#### [Task requirements]
Reproduce the top of the data verbatim, through and including the line that contains "b = bmesh.new();".

┏━━

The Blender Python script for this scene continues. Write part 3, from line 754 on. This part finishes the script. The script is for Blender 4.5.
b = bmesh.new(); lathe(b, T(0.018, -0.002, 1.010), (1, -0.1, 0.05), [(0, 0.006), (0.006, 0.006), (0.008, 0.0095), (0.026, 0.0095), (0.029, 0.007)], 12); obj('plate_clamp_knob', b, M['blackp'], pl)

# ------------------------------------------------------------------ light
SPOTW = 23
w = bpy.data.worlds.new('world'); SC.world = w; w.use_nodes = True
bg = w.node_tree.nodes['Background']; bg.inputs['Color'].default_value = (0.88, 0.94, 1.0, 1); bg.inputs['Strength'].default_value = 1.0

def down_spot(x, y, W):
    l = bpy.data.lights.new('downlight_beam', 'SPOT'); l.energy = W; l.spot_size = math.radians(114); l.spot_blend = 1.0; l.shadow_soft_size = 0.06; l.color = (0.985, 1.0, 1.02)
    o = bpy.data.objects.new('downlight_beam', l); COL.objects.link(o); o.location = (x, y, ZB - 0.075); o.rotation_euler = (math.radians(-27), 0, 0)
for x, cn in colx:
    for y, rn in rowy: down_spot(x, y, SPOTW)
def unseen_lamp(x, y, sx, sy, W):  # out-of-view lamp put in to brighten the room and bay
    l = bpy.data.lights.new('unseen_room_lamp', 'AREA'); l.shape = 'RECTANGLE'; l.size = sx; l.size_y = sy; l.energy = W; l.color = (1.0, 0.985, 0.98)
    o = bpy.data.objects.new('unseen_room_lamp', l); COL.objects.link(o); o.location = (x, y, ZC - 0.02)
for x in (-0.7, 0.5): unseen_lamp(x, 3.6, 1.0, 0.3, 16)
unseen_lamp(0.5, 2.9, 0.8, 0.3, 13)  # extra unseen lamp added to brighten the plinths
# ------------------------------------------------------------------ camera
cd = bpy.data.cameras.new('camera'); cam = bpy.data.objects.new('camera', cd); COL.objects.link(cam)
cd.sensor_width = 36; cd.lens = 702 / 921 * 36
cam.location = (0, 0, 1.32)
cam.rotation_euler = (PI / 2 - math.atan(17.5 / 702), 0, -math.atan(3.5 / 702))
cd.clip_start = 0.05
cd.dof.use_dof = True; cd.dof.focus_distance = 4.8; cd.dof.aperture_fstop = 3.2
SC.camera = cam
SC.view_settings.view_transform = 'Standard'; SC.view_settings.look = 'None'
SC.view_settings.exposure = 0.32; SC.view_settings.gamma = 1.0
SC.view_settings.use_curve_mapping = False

┗━━

#### [Complete answer]
The Blender Python script for this scene continues. Write part 3, from line 754 on. This part finishes the script. The script is for Blender 4.5.
b = bmesh.new(); lathe(b, T(0.018, -0.002, 1.010), (1, -0.1, 0.05), [(0, 0.006), (0.006, 0.006), (0.008, 0.0095), (0.026, 0.0095), (0.029, 0.007)], 12); obj('plate_clamp_knob', b, M['blackp'], pl)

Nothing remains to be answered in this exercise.